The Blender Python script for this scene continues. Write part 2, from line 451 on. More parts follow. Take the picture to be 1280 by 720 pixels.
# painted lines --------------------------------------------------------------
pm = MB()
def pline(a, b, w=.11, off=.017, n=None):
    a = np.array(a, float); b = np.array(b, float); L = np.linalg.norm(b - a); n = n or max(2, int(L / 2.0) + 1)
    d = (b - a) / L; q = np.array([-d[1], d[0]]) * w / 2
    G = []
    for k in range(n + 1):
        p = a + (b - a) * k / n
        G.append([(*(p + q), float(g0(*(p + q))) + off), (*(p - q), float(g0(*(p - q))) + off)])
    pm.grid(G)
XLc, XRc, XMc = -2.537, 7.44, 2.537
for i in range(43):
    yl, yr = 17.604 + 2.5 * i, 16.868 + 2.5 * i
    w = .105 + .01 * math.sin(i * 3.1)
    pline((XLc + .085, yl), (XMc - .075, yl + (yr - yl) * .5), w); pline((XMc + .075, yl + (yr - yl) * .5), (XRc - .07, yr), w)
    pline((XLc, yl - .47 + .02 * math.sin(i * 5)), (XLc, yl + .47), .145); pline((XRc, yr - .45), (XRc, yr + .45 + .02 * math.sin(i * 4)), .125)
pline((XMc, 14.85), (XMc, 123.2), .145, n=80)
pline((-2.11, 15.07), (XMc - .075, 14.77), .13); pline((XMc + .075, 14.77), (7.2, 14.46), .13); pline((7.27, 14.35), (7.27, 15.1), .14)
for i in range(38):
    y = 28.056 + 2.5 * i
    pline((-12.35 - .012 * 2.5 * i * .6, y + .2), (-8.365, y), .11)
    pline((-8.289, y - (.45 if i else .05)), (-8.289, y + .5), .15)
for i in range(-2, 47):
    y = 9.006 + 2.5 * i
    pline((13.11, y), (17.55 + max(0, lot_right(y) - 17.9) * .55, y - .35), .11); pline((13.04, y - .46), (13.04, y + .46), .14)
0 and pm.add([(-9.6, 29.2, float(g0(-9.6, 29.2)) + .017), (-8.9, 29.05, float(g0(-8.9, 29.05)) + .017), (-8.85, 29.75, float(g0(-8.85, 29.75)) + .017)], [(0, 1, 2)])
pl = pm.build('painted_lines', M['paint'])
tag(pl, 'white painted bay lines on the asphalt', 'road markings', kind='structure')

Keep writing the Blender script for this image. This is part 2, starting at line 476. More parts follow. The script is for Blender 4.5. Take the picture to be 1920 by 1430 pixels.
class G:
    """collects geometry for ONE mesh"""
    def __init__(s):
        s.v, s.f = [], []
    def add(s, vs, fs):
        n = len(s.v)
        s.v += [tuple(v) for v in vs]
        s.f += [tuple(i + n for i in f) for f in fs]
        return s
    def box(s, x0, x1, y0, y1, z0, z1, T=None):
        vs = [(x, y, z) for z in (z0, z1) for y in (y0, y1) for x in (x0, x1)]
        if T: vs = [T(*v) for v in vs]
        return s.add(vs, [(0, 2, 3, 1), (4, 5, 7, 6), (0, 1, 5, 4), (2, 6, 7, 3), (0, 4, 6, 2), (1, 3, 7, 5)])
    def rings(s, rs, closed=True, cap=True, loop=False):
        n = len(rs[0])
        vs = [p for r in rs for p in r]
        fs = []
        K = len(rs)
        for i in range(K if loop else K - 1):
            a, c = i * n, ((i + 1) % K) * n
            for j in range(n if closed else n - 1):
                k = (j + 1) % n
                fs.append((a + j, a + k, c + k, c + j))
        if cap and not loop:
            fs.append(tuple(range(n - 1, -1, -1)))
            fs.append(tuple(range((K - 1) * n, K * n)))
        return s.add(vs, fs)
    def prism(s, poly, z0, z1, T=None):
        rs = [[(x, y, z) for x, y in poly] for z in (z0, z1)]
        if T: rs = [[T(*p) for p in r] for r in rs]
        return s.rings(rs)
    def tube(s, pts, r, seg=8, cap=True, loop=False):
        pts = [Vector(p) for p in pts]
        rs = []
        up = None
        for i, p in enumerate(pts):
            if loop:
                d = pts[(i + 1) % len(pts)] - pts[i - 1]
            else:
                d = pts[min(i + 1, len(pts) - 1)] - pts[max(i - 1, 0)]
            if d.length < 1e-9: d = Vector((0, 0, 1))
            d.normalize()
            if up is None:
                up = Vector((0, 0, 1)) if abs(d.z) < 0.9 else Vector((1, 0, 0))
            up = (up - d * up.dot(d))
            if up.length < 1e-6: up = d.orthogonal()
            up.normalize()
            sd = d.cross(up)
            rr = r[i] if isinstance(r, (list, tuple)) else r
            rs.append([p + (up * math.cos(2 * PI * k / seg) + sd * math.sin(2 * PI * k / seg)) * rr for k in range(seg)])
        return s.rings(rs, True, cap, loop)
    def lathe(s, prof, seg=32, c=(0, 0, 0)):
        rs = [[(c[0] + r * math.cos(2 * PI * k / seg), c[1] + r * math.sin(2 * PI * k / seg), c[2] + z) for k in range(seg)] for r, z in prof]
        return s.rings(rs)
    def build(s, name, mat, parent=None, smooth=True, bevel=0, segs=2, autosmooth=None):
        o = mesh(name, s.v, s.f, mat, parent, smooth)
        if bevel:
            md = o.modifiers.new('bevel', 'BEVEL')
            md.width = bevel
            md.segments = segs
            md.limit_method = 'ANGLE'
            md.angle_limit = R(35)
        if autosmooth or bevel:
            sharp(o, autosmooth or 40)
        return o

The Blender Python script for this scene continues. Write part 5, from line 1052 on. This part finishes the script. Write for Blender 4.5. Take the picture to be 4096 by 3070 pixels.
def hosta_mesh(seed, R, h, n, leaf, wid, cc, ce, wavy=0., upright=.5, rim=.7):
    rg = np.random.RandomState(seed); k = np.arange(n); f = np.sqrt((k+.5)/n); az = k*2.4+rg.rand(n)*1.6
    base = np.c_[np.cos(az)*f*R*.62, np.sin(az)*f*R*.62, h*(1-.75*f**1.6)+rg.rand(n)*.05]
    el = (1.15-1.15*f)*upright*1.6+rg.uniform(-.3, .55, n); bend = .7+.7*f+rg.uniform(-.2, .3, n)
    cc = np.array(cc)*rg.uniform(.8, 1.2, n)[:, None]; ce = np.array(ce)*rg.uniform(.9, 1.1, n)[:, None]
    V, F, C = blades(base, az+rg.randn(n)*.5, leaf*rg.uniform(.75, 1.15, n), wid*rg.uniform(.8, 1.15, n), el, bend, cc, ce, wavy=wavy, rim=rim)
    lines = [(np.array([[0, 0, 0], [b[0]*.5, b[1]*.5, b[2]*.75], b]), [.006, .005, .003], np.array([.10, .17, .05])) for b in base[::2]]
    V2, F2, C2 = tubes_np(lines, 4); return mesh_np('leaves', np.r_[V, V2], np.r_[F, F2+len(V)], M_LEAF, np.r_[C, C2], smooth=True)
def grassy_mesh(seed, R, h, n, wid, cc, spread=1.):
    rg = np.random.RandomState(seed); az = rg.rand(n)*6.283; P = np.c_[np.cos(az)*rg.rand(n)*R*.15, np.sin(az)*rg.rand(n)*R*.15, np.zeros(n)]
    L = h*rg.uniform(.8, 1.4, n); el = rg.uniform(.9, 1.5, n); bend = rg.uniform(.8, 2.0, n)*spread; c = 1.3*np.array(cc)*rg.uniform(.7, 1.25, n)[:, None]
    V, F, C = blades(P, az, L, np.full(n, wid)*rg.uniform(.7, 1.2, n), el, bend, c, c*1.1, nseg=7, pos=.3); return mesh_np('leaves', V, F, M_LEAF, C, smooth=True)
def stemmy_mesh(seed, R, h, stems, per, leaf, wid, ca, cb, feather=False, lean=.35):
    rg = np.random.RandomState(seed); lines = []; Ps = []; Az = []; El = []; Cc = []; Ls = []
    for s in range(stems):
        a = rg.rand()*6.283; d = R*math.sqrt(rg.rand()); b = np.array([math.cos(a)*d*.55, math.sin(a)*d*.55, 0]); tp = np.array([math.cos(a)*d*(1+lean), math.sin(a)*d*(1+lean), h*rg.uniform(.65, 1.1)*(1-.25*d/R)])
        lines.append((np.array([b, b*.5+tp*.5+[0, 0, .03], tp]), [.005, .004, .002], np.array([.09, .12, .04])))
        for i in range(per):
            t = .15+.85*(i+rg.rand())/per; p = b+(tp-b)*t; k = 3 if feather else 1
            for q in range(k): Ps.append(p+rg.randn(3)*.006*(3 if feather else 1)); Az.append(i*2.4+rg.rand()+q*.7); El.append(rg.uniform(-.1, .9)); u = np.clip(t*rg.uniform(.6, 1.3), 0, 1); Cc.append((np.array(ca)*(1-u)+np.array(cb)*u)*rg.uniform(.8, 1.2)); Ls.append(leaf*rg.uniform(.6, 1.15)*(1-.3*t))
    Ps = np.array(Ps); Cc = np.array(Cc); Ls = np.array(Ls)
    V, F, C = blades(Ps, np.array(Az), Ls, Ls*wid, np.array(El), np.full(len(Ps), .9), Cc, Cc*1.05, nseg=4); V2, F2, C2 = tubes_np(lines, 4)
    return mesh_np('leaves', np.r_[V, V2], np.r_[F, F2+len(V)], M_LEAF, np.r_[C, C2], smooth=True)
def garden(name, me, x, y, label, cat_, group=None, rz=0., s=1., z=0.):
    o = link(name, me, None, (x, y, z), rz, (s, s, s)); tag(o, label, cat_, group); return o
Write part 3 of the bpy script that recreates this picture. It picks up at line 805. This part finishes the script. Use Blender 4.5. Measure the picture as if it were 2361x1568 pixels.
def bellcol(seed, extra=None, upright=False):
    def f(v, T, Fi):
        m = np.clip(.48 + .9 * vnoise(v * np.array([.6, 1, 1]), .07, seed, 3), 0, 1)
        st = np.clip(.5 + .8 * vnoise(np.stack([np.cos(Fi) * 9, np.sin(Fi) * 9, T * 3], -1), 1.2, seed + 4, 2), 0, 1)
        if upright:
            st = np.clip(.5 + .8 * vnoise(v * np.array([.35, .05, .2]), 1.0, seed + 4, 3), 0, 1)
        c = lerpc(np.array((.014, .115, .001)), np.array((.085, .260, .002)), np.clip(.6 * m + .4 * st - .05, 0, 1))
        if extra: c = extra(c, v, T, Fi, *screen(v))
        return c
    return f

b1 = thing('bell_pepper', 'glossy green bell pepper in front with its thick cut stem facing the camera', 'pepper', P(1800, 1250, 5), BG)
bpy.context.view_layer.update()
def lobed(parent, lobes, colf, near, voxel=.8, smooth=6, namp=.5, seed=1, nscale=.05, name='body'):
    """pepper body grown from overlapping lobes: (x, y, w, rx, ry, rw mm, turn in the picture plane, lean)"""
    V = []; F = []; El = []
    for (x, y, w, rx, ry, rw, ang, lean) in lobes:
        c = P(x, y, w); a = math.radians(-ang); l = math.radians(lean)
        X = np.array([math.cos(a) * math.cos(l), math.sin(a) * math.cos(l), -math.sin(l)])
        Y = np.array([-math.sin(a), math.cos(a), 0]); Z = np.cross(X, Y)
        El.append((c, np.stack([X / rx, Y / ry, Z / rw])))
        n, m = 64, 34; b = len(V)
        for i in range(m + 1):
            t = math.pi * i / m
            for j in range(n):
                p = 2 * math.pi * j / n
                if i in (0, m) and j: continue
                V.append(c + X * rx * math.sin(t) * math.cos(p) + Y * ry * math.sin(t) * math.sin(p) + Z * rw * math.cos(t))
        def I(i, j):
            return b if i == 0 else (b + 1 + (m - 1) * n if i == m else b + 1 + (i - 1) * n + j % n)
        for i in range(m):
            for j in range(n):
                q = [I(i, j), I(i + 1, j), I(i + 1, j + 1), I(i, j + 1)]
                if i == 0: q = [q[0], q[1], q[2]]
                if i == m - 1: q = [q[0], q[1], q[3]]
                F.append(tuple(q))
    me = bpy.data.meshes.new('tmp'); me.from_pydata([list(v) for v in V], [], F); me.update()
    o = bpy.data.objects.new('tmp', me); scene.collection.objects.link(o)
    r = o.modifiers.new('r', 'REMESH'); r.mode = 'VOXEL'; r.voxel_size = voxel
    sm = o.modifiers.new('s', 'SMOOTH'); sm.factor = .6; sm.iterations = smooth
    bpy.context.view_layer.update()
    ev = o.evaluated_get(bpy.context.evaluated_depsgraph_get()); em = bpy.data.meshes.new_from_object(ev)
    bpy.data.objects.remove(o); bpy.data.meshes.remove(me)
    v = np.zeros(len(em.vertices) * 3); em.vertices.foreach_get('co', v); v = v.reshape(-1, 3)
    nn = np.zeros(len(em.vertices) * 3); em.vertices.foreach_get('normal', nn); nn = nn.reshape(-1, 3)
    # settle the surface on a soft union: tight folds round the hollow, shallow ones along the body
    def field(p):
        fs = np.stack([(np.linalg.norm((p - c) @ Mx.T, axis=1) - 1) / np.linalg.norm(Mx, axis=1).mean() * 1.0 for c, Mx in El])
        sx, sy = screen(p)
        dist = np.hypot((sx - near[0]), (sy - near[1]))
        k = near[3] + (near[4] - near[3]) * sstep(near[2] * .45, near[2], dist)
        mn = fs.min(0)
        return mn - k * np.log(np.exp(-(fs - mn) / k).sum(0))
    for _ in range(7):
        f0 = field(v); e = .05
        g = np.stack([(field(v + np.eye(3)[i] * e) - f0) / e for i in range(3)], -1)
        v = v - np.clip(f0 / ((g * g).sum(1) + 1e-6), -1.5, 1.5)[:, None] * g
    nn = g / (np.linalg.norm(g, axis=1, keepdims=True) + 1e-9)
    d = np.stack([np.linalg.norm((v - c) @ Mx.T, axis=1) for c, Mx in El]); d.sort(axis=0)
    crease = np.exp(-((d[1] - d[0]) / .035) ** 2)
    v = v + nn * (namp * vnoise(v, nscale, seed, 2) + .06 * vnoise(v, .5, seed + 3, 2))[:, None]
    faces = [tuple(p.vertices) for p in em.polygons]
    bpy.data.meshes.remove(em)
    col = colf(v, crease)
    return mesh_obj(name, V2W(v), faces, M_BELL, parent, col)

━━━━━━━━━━

The exercise
Copy in full each line that holds the word "finishes".

Full output
The Blender Python script for this scene continues. Write part 5, from line 1052 on. This part finishes the script. Write for Blender 4.5. Take the picture to be 4096 by 3070 pixels.
Write part 3 of the bpy script that recreates this picture. It picks up at line 805. This part finishes the script. Use Blender 4.5. Measure the picture as if it were 2361x1568 pixels.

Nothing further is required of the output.